When war between the United States and Spain was declared in April 1898, Dewey acted immediately. He led his Asiatic Squadron into Manila Bay in the Philippines and on the morning of May 1, 1898, opened fire on the Spanish Pacific fleet anchored there. The battle was over in hours. Dewey sank or captured every Spanish vessel in the bay. American casualties from enemy fire were zero. The Spanish fleet was obliterated. It was one of the most lopsided naval victories in modern history, and it transformed overnight both the strategic situation in the Pacific and Dewey's personal fame.

He was celebrated across the United States as a hero in the fullest sense of the word. Congress created the unique rank of Admiral of the Navy specifically for him, a grade above full admiral, and he received it in 1903. His popular standing was so high that he briefly considered seeking the Democratic presidential nomination for the election of 1900, but he withdrew from the race and ultimately endorsed the incumbent Republican president, William McKinley, who won reelection. Politics was not Dewey's element.

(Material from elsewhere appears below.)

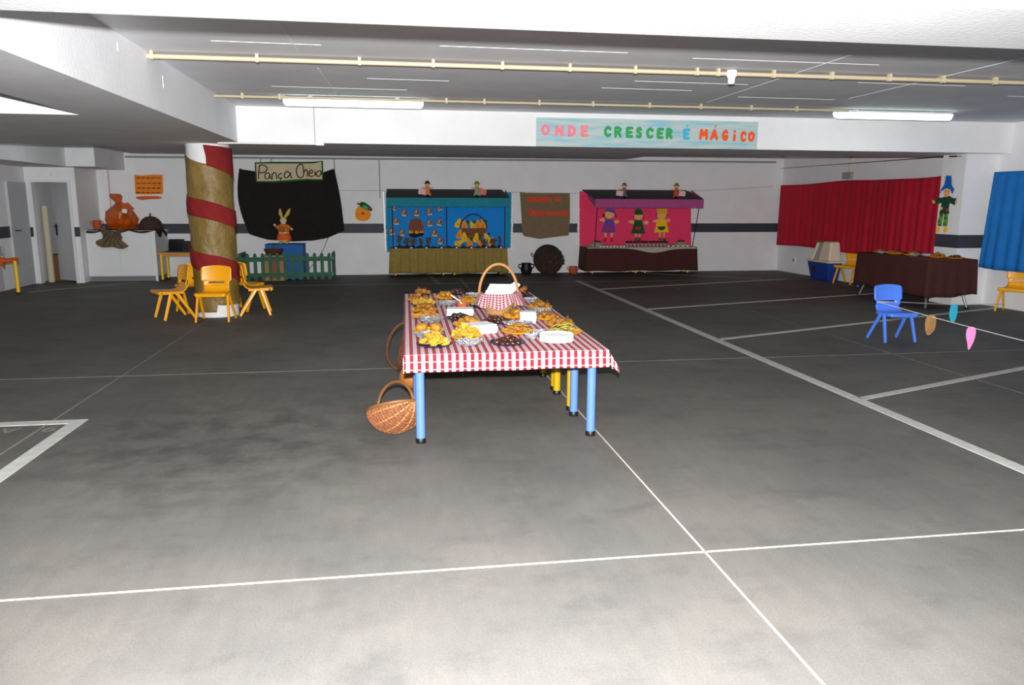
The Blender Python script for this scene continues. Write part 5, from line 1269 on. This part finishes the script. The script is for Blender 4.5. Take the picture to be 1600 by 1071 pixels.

He spent his final years serving on the General Board of the United States Navy, an important policy-making body, from 1900 until his death on January 16, 1917. His third cousin twice removed was Thomas E. Dewey, later Governor of New York and a two-time Republican presidential nominee, but the most enduring legacy was the Admiral's own: the Battle of Manila Bay established American naval power in Asia, accelerated the collapse of the Spanish Empire, and turned the United States into a Pacific power in a single morning.